GOAL :: Give every line back verbatim, dropping all images.

INFORMATION SHOWN ::
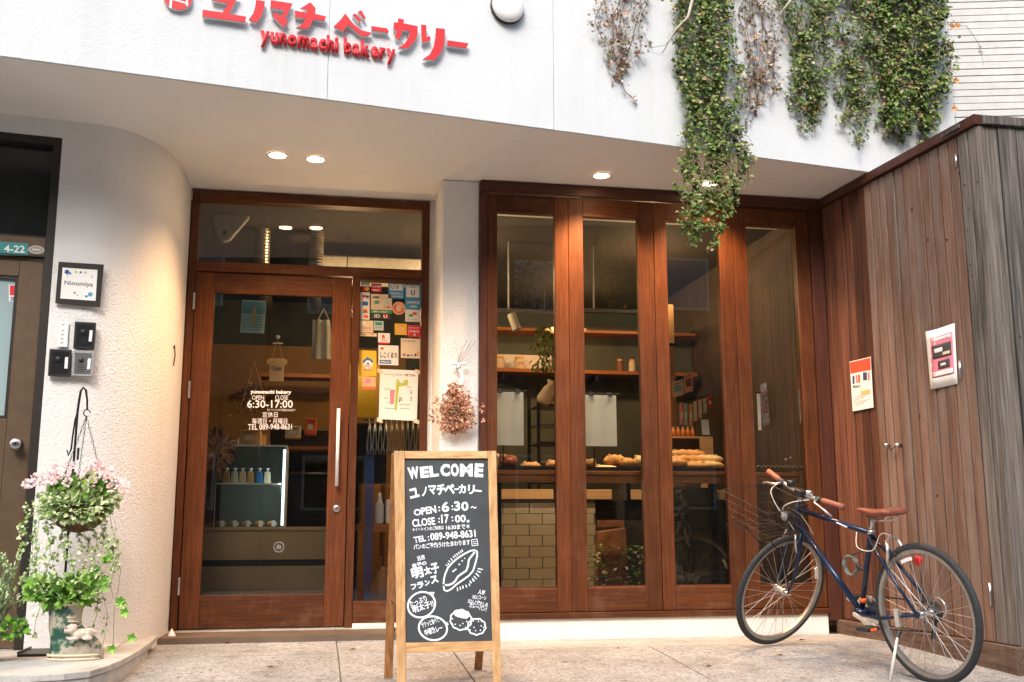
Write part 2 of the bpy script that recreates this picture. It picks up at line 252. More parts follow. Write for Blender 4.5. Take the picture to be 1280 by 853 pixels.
# ------------------------------------------------------------------ mesh builder
ORG = {}
def org(o): return ORG.get(o.name, V3(0, 0, 0)) if o else V3(0, 0, 0)
class MB:
    def __init__(s): s.v = []; s.f = []
    def quad(s, *p):
        k = len(s.v); s.v += [Vector(q) for q in p]; s.f.append(tuple(range(k, k+len(p)))); return s
    def hexa(s, p):                                    # eight corners, bottom ring then top ring
        k = len(s.v); s.v += [Vector(q) for q in p]
        for f in ((3,2,1,0),(4,5,6,7),(0,1,5,4),(1,2,6,5),(2,3,7,6),(3,0,4,7)): s.f.append(tuple(k+i for i in f))
        return s
    def box(s, x0, x1, y0, y1, z0, z1):
        return s.hexa([(x0,y0,z0),(x1,y0,z0),(x1,y1,z0),(x0,y1,z0),(x0,y0,z1),(x1,y0,z1),(x1,y1,z1),(x0,y1,z1)])
    def obox(s, o, u, v, w, u0, u1, v0, v1, w0, w1):   # box in the frame o, u, v, w
        P = lambda a, b_, c: o+u*a+v*b_+w*c
        return s.hexa([P(u0,v0,w0),P(u1,v0,w0),P(u1,v1,w0),P(u0,v1,w0),P(u0,v0,w1),P(u1,v0,w1),P(u1,v1,w1),P(u0,v1,w1)])
    def bar(s, p, q, w, h=None, upx=V3(0,0,1)):
        p, q = Vector(p), Vector(q); h = w if h is None else h; d = (q-p); L = d.length; d.normalize()
        if abs(d.dot(upx)) > .98: upx = V3(0, 1, 0)
        a = d.cross(upx).normalized(); b_ = a.cross(d)
        return s.obox(p, a, b_, d, -w/2, w/2, -h/2, h/2, 0, L)
    def tube(s, pts, r, n=8, closed=False, cap=True):
        pts = [Vector(p) for p in pts]; m_ = len(pts); k0 = len(s.v); ref = None
        rs = r if isinstance(r, (list, tuple)) else [r]*m_
        for i, p in enumerate(pts):
            if closed: d = pts[(i+1) % m_]-pts[i-1]
            else: d = pts[min(i+1, m_-1)]-pts[max(i-1, 0)]
            if d.length < 1e-9: d = V3(0, 0, 1)
            d.normalize()
            if ref is None: ref = V3(0,0,1) if abs(d.z) < .9 else V3(1,0,0)
            a = d.cross(ref).normalized(); b_ = a.cross(d).normalized(); ref = b_
            for j in range(n):
                t = 2*math.pi*j/n; s.v.append(p+(a*math.cos(t)+b_*math.sin(t))*rs[i])
        for i in range(m_ if closed else m_-1):
            for j in range(n):
                A = k0+i*n+j; B = k0+i*n+(j+1) % n; i2 = (i+1) % m_
                s.f.append((A, B, k0+i2*n+(j+1) % n, k0+i2*n+j))
        if cap and not closed:
            s.f.append(tuple(k0+j for j in range(n))[::-1]); s.f.append(tuple(k0+(m_-1)*n+j for j in range(n)))
        return s
    def lathe(s, prof, c, n=20, u=V3(1,0,0), v=V3(0,1,0), w=V3(0,0,1)):   # profile of (radius, height)
        c = Vector(c); k0 = len(s.v)
        for r, z in prof:
            for j in range(n):
                t = 2*math.pi*j/n; s.v.append(c+(u*math.cos(t)+v*math.sin(t))*max(r, 1e-5)+w*z)
        for i in range(len(prof)-1):
            for j in range(n): s.f.append((k0+i*n+j, k0+i*n+(j+1)%n, k0+(i+1)*n+(j+1)%n, k0+(i+1)*n+j))
        s.f.append(tuple(k0+j for j in range(n))[::-1]); s.f.append(tuple(k0+(len(prof)-1)*n+j for j in range(n)))
        return s
    def ball(s, c, rx, ry, rz, n=12, m_=8, u=V3(1,0,0), v=V3(0,1,0), w=V3(0,0,1)):
        c = Vector(c); k0 = len(s.v)
        for i in range(m_+1):
            ph = math.pi*i/m_
            for j in range(n):
                t = 2*math.pi*j/n; rr = max(math.sin(ph), 1e-4)
                s.v.append(c+u*(rx*rr*math.cos(t))+v*(ry*rr*math.sin(t))+w*(-rz*math.cos(ph)))
        for i in range(m_):
            for j in range(n): s.f.append((k0+i*n+j, k0+i*n+(j+1)%n, k0+(i+1)*n+(j+1)%n, k0+(i+1)*n+j))
        return s
    def prism(s, poly, ext):                           # flat polygon of 3-D points pushed along ext
        poly = [Vector(p) for p in poly]; ext = Vector(ext); n = len(poly); k = len(s.v)
        s.v += poly+[p+ext for p in poly]
        for t in tessellate_polygon([poly]):
            s.f.append(tuple(k+i for i in t)); s.f.append(tuple(k+n+i for i in reversed(t)))
        for i in range(n): s.f.append((k+i, k+(i+1)%n, k+n+(i+1)%n, k+n+i))
        return s
    def strip(s, pts, w, n, lift=0.0, closed=False):   # a drawn line: flat ribbon of width w in the plane with normal n
        pts = [Vector(p) for p in pts]; m_ = len(pts); k = len(s.v)
        for i, p in enumerate(pts):
            d = (pts[(i+1)%m_]-pts[i-1]) if closed else (pts[min(i+1,m_-1)]-pts[max(i-1,0)])
            a = n.cross(d).normalized()*(w/2); s.v += [p-a+n*lift, p+a+n*lift]
        for i in range(m_ if closed else m_-1):
            j = (i+1) % m_; s.f.append((k+2*i, k+2*j, k+2*j+1, k+2*i+1))
        return s
    def leaf(s, c, d, n, L, W, fold=.25):              # a small folded leaf
        c, d = Vector(c), Vector(d).normalized(); n = Vector(n); a = d.cross(n)
        if a.length < 1e-4: a = d.cross(V3(.3,.5,.8))
        a.normalize(); nn = a.cross(d); k = len(s.v)
        s.v += [c, c+d*L*.45+a*W*.5+nn*W*fold, c+d*L, c+d*L*.45-a*W*.5+nn*W*fold]
        s.f += [(k, k+1, k+2), (k, k+2, k+3)]; return s
    def build(s, name, mat, parent=None, smooth=False, bevel=0, kind=None, label=None):
        o_ = org(parent); me = bpy.data.meshes.new(name)
        me.from_pydata([tuple(q-o_) for q in s.v], [], s.f); me.update()
        bm = bmesh.new(); bm.from_mesh(me); 
        if len(s.v) < 40000: bmesh.ops.recalc_face_normals(bm, faces=bm.faces)
        bm.to_mesh(me); bm.free()
        me.materials.append(MATS[mat])
        if smooth:
            for p in me.polygons: p.use_smooth = True
        o = bpy.data.objects.new(name, me); col.objects.link(o)
        if parent: o.parent = parent; ORG[o.name] = o_
        if bevel:
            b_ = o.modifiers.new('bevel', 'BEVEL'); b_.width = bevel; b_.segments = 2; b_.limit_method = 'ANGLE'
        if kind: o['kind'] = kind
        if label: o['label'] = label
        return o
def box(name, mat, parent, *d, **k): return MB().box(*d).build(name, mat, parent, **k)
def thing(name, label, cat, loc=(0,0,0), group=None, kind=None):
    o = bpy.data.objects.new(name, None); col.objects.link(o); o.location = loc; ORG[o.name] = Vector(loc)
    o.empty_display_size = .1
    tag(o, label, cat, group, kind); return o
def tag(o, label=None, cat=None, group=None, kind=None):
    for k, v in (('label', label), ('category', cat), ('group', group), ('kind', kind)):
        if v: o[k] = v
    return o
def settle(o, loc):
    """move the origin of a one-mesh thing to its base"""
    loc = Vector(loc); o.data.transform(Matrix.Translation(-loc)); o.location = loc; ORG[o.name] = loc; return o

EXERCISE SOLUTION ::
Write part 2 of the bpy script that recreates this picture. It picks up at line 252. More parts follow. Write for Blender 4.5. Take the picture to be 1280 by 853 pixels.
# ------------------------------------------------------------------ mesh builder
ORG = {}
def org(o): return ORG.get(o.name, V3(0, 0, 0)) if o else V3(0, 0, 0)
class MB:
    def __init__(s): s.v = []; s.f = []
    def quad(s, *p):
        k = len(s.v); s.v += [Vector(q) for q in p]; s.f.append(tuple(range(k, k+len(p)))); return s
    def hexa(s, p):                                    # eight corners, bottom ring then top ring
        k = len(s.v); s.v += [Vector(q) for q in p]
        for f in ((3,2,1,0),(4,5,6,7),(0,1,5,4),(1,2,6,5),(2,3,7,6),(3,0,4,7)): s.f.append(tuple(k+i for i in f))
        return s
    def box(s, x0, x1, y0, y1, z0, z1):
        return s.hexa([(x0,y0,z0),(x1,y0,z0),(x1,y1,z0),(x0,y1,z0),(x0,y0,z1),(x1,y0,z1),(x1,y1,z1),(x0,y1,z1)])
    def obox(s, o, u, v, w, u0, u1, v0, v1, w0, w1):   # box in the frame o, u, v, w
        P = lambda a, b_, c: o+u*a+v*b_+w*c
        return s.hexa([P(u0,v0,w0),P(u1,v0,w0),P(u1,v1,w0),P(u0,v1,w0),P(u0,v0,w1),P(u1,v0,w1),P(u1,v1,w1),P(u0,v1,w1)])
    def bar(s, p, q, w, h=None, upx=V3(0,0,1)):
        p, q = Vector(p), Vector(q); h = w if h is None else h; d = (q-p); L = d.length; d.normalize()
        if abs(d.dot(upx)) > .98: upx = V3(0, 1, 0)
        a = d.cross(upx).normalized(); b_ = a.cross(d)
        return s.obox(p, a, b_, d, -w/2, w/2, -h/2, h/2, 0, L)
    def tube(s, pts, r, n=8, closed=False, cap=True):
        pts = [Vector(p) for p in pts]; m_ = len(pts); k0 = len(s.v); ref = None
        rs = r if isinstance(r, (list, tuple)) else [r]*m_
        for i, p in enumerate(pts):
            if closed: d = pts[(i+1) % m_]-pts[i-1]
            else: d = pts[min(i+1, m_-1)]-pts[max(i-1, 0)]
            if d.length < 1e-9: d = V3(0, 0, 1)
            d.normalize()
            if ref is None: ref = V3(0,0,1) if abs(d.z) < .9 else V3(1,0,0)
            a = d.cross(ref).normalized(); b_ = a.cross(d).normalized(); ref = b_
            for j in range(n):
                t = 2*math.pi*j/n; s.v.append(p+(a*math.cos(t)+b_*math.sin(t))*rs[i])
        for i in range(m_ if closed else m_-1):
            for j in range(n):
                A = k0+i*n+j; B = k0+i*n+(j+1) % n; i2 = (i+1) % m_
                s.f.append((A, B, k0+i2*n+(j+1) % n, k0+i2*n+j))
        if cap and not closed:
            s.f.append(tuple(k0+j for j in range(n))[::-1]); s.f.append(tuple(k0+(m_-1)*n+j for j in range(n)))
        return s
    def lathe(s, prof, c, n=20, u=V3(1,0,0), v=V3(0,1,0), w=V3(0,0,1)):   # profile of (radius, height)
        c = Vector(c); k0 = len(s.v)
        for r, z in prof:
            for j in range(n):
                t = 2*math.pi*j/n; s.v.append(c+(u*math.cos(t)+v*math.sin(t))*max(r, 1e-5)+w*z)
        for i in range(len(prof)-1):
            for j in range(n): s.f.append((k0+i*n+j, k0+i*n+(j+1)%n, k0+(i+1)*n+(j+1)%n, k0+(i+1)*n+j))
        s.f.append(tuple(k0+j for j in range(n))[::-1]); s.f.append(tuple(k0+(len(prof)-1)*n+j for j in range(n)))
        return s
    def ball(s, c, rx, ry, rz, n=12, m_=8, u=V3(1,0,0), v=V3(0,1,0), w=V3(0,0,1)):
        c = Vector(c); k0 = len(s.v)
        for i in range(m_+1):
            ph = math.pi*i/m_
            for j in range(n):
                t = 2*math.pi*j/n; rr = max(math.sin(ph), 1e-4)
                s.v.append(c+u*(rx*rr*math.cos(t))+v*(ry*rr*math.sin(t))+w*(-rz*math.cos(ph)))
        for i in range(m_):
            for j in range(n): s.f.append((k0+i*n+j, k0+i*n+(j+1)%n, k0+(i+1)*n+(j+1)%n, k0+(i+1)*n+j))
        return s
    def prism(s, poly, ext):                           # flat polygon of 3-D points pushed along ext
        poly = [Vector(p) for p in poly]; ext = Vector(ext); n = len(poly); k = len(s.v)
        s.v += poly+[p+ext for p in poly]
        for t in tessellate_polygon([poly]):
            s.f.append(tuple(k+i for i in t)); s.f.append(tuple(k+n+i for i in reversed(t)))
        for i in range(n): s.f.append((k+i, k+(i+1)%n, k+n+(i+1)%n, k+n+i))
        return s
    def strip(s, pts, w, n, lift=0.0, closed=False):   # a drawn line: flat ribbon of width w in the plane with normal n
        pts = [Vector(p) for p in pts]; m_ = len(pts); k = len(s.v)
        for i, p in enumerate(pts):
            d = (pts[(i+1)%m_]-pts[i-1]) if closed else (pts[min(i+1,m_-1)]-pts[max(i-1,0)])
            a = n.cross(d).normalized()*(w/2); s.v += [p-a+n*lift, p+a+n*lift]
        for i in range(m_ if closed else m_-1):
            j = (i+1) % m_; s.f.append((k+2*i, k+2*j, k+2*j+1, k+2*i+1))
        return s
    def leaf(s, c, d, n, L, W, fold=.25):              # a small folded leaf
        c, d = Vector(c), Vector(d).normalized(); n = Vector(n); a = d.cross(n)
        if a.length < 1e-4: a = d.cross(V3(.3,.5,.8))
        a.normalize(); nn = a.cross(d); k = len(s.v)
        s.v += [c, c+d*L*.45+a*W*.5+nn*W*fold, c+d*L, c+d*L*.45-a*W*.5+nn*W*fold]
        s.f += [(k, k+1, k+2), (k, k+2, k+3)]; return s
    def build(s, name, mat, parent=None, smooth=False, bevel=0, kind=None, label=None):
        o_ = org(parent); me = bpy.data.meshes.new(name)
        me.from_pydata([tuple(q-o_) for q in s.v], [], s.f); me.update()
        bm = bmesh.new(); bm.from_mesh(me); 
        if len(s.v) < 40000: bmesh.ops.recalc_face_normals(bm, faces=bm.faces)
        bm.to_mesh(me); bm.free()
        me.materials.append(MATS[mat])
        if smooth:
            for p in me.polygons: p.use_smooth = True
        o = bpy.data.objects.new(name, me); col.objects.link(o)
        if parent: o.parent = parent; ORG[o.name] = o_
        if bevel:
            b_ = o.modifiers.new('bevel', 'BEVEL'); b_.width = bevel; b_.segments = 2; b_.limit_method = 'ANGLE'
        if kind: o['kind'] = kind
        if label: o['label'] = label
        return o
def box(name, mat, parent, *d, **k): return MB().box(*d).build(name, mat, parent, **k)
def thing(name, label, cat, loc=(0,0,0), group=None, kind=None):
    o = bpy.data.objects.new(name, None); col.objects.link(o); o.location = loc; ORG[o.name] = Vector(loc)
    o.empty_display_size = .1
    tag(o, label, cat, group, kind); return o
def tag(o, label=None, cat=None, group=None, kind=None):
    for k, v in (('label', label), ('category', cat), ('group', group), ('kind', kind)):
        if v: o[k] = v
    return o
def settle(o, loc):
    """move the origin of a one-mesh thing to its base"""
    loc = Vector(loc); o.data.transform(Matrix.Translation(-loc)); o.location = loc; ORG[o.name] = loc; return o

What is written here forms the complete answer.